Former U.K. regulator calls for measured climate change transition

Mark Carney, one of the leading global voices on the risks that climate change poses to the financial system, said transitioning to a low-carbon economy should not be an all-or-nothing proposition.

In a talk Monday hosted by the Brookings Institution, the former Bank of England governor discussed the role that financial institutions can play in fostering the transition, and outlined a strategy for balancing short- and long-term initiatives.

“What we want to avoid is a very binary approach, in which there are green assets and brown assets, and we get rid of all the brown and go to the green,” Carney said. “That’s not a transition. … That won’t get us to where we need to go.”

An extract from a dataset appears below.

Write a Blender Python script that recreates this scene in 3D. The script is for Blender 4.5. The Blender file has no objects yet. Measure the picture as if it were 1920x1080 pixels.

Mark Carney, governor of the Bank of England, speaks during a panel session on day three of the World Economic Forum in Davos, Switzerland, on Thursday, Jan. 24, 2019.
“We’ve left this issue very late, so the scale of what needs to be done is enormous," Mark Carney, former governor of the Bank of England, said Monday during a talk about climate change and the financial system.

Carney, who is currently the United Nations’ special envoy on climate action and finance, was warning about these risks long before they became a hot topic in U.S. financial regulatory circles.

In 2015, as chairman of the Financial Stability Board, he established the Task Force for Climate-related Financial Disclosures, which encourages companies to disclose their climate-related risks. As governor of the Bank of England from 2013 to 2020, he led early efforts to incorporate climate risk into stress testing.

In the United States, the role that financial regulators should play in combating climate change has become politically charged. As the Federal Reserve has begun to assess climate risk in the financial system, it has drawn criticism from Republican lawmakers who argue that climate is outside the central bank’s purview.

At the same time, banks have come under fire from environmental activists who want them to stop financing fossil fuels altogether.

Carney, who was promoting a new book, expressed support for a more nuanced approach, in which banks continue to work with corporate clients to help them minimize their impact on climate change.

Indeed, many bankers have started thinking more seriously about the various business opportunities that arise from a transition to a low-carbon economy. At an industry conference last week, Bank of America CEO Brian Moynihan said that his company is increasingly working with middle-market clients that have made net-zero commitments.

“What does that really mean? That means there’s an opportunity to finance a series of activity changes over the next 10, 20, 30 years to allow them to get to net-zero,” Moynihan said at the Bernstein Strategic Decisions Conference. “There's a huge business opportunity because it's being driven by consumer and corporate demand.”

Seventy percent of finance officers at companies with at least $1 billion of revenue reported in a recent U.S. Bancorp survey that their focus on environmental, social and governance issues had increased over the past 12 months.

“I don’t think it’s a coincidence that some of the largest companies in sectors and industries facing some of the largest challenges when it comes to sustainability are paying the most attention to it,” said Marcus Martin, head of ESG for U.S. Bancorp’s fixed income and capital markets business.

Carney focused his remarks Monday on steps that policymakers can take in the short term to produce fast results in the fight against climate change. Such efforts can help generate and sustain momentum, he said.

“It does put a premium on measures that have an immediate payback on jobs and economic growth,” Carney said.

Retrofitting homes to make them more energy efficient might be one example. “You do those things early that have tangible benefits, affect a lot of people, create a lot of jobs, and you say this is what it’s about, as opposed to everybody having to eat lentils.”

But Carney also argued that policymakers need to push for tougher regulation that will also spur further investment in infrastructure upgrades and renewable energy. He gave the example of the U.K.’s plan to ban the sale of internal combustion engines by 2030, which lawmakers there hope will spark greater investment in the production of electric vehicles.

Transitioning to a low-carbon economy is also a matter of global competitiveness, Carney said, noting that that “has not been lost on other major economic powers.”

“We’ve left this issue very late, so the scale of what needs to be done is enormous,” he said. “That’s true for virtually every country.”